**MATERIALS PROVIDED:**
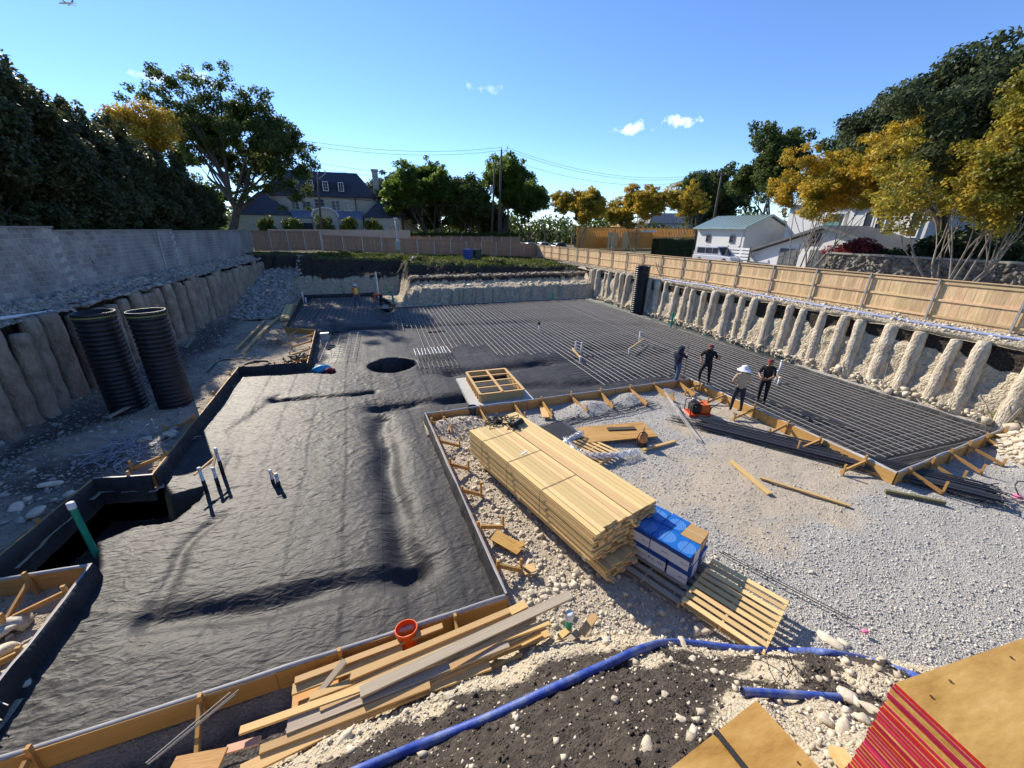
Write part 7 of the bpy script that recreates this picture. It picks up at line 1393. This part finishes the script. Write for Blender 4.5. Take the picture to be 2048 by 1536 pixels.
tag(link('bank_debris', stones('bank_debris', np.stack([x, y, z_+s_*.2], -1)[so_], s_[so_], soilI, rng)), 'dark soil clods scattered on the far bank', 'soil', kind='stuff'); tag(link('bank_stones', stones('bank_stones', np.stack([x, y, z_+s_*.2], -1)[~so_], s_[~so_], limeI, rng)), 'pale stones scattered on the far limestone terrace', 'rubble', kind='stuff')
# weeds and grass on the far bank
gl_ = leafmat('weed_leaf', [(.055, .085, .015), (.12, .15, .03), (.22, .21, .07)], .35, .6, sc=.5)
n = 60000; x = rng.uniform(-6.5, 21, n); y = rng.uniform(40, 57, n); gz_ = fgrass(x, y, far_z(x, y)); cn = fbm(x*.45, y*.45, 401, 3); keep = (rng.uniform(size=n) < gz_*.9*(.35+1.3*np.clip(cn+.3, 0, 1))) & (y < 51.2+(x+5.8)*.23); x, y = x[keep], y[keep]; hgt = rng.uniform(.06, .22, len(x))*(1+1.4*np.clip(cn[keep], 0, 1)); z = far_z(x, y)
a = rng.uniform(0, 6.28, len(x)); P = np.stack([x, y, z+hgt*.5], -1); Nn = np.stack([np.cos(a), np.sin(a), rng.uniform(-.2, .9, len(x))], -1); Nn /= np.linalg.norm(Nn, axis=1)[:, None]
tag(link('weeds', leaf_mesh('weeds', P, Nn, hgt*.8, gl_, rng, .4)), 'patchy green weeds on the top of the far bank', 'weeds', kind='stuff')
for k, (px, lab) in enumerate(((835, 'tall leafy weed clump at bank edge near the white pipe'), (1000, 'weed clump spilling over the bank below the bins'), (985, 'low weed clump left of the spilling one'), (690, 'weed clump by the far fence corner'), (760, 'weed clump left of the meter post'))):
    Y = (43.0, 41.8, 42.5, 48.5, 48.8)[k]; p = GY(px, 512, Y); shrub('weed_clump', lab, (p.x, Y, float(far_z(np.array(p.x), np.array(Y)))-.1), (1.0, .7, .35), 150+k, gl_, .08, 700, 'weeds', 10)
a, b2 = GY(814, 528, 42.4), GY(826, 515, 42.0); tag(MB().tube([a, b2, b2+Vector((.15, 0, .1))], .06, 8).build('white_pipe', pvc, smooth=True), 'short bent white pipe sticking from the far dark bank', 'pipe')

...

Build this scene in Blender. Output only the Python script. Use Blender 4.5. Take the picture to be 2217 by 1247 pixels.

**EXERCISE PROMPT:**
Tally how many lines of the data include the word "Take". Write the number and nothing else.

**THE OUTPUT:**
2